I quite easily creamed the guy at the end of #2 if I remember correctly, used an energy weapon, possibly the YMTD thingiemagic that fires purple occasionally and seems to fry anything that moves. Could have also used the awesome laser chaingun.
I do remember it being remarkably easy at that point, but I'd spent ages levelling up in the wastes. Had about 200%+ in the energy weapons skill iirc.
buzzmong wrote:I quite easily creamed the guy at the end of #2 if I remember correctly, used an energy weapon, possibly the YMTD thingiemagic that fires purple occasionally and seems to fry anything that moves. Could have also used the awesome laser chaingun.

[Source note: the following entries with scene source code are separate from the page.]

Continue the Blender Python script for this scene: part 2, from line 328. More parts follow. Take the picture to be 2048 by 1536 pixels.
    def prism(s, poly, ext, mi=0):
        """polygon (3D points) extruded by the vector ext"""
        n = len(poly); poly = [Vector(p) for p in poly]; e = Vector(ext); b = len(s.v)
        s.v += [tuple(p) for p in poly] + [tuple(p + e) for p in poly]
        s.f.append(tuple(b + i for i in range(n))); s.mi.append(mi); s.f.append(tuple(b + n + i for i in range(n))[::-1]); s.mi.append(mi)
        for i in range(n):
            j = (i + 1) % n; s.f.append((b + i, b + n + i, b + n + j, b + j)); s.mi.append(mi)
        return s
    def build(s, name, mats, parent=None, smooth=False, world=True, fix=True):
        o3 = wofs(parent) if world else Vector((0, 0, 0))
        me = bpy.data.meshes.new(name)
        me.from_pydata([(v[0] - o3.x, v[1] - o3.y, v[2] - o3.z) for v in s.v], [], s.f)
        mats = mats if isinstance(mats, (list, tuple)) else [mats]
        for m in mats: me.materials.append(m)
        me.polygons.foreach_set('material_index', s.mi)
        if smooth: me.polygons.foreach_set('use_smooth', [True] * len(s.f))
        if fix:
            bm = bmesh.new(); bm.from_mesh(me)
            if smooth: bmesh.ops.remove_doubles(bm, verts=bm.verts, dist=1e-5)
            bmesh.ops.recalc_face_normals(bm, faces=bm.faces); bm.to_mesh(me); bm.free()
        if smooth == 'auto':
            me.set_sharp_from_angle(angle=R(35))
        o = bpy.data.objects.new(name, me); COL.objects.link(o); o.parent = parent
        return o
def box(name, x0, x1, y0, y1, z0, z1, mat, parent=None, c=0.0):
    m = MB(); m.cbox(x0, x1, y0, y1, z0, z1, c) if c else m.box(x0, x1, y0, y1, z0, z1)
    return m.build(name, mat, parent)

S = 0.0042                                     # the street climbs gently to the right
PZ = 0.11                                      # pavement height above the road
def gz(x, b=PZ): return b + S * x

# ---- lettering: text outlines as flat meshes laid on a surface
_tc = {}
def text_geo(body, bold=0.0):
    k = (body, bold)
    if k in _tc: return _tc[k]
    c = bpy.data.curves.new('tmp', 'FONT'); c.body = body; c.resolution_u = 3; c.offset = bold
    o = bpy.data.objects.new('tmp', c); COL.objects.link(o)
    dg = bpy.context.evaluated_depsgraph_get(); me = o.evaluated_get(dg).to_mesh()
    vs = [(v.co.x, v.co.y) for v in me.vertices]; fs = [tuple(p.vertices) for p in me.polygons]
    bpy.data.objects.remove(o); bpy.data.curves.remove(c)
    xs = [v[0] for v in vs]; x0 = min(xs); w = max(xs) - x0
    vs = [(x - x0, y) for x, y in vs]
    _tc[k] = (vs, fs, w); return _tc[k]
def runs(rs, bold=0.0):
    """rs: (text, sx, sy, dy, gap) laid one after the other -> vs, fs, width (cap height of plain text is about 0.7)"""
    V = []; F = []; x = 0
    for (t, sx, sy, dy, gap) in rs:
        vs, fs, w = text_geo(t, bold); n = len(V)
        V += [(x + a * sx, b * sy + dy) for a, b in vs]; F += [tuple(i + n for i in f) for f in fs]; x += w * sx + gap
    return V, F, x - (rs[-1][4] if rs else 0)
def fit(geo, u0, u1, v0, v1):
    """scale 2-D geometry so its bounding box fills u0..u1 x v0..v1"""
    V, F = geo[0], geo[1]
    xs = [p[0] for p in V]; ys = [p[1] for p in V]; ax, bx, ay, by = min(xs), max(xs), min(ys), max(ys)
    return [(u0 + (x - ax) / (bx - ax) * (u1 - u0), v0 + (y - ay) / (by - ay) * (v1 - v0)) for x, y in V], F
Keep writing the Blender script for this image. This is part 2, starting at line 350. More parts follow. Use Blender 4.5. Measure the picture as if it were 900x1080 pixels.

The alien blaster, from the special encounter, was a win gun, excepting the range, I used this, the turbo plasma rifle for melting bodies at range and the gatling laser for chopping peeps in 1/2. The weeny little pistol used v little ap and did loads of damage via electrical, which most things were least resistant to. I found that the lieutenant in the army base was harder than the master because there was no cover. To beat the master-walk dont run down the corridor, wearing a neural crown from one of the slaves, this stops the bone to eye thing/ and the mental stress that reduces your perception, then using the pillars, take out the mutants behind you whilst shielded from the master, occasionally popping out to shoot him in the eyes, about 8-10 criticals=win! Or just hax the nuke underneath him and run, bring win!
spoilerz above!
Also, playing this on xp, has anyone else had a problem with the speed of the forcefield disruption being so fast that they cant get through in time? If so, any fixes other than screaming in rage?
HereComesPete wrote:Also, playing this on xp, has anyone else had a problem with the speed of the forcefield disruption being so fast that they cant get through in time? If so, any fixes other than screaming in rage?
I think it's post-DOS so DOSBox isn't an option. Maybe Mo-Slo or Turbo - although the latter slows the whole machine down.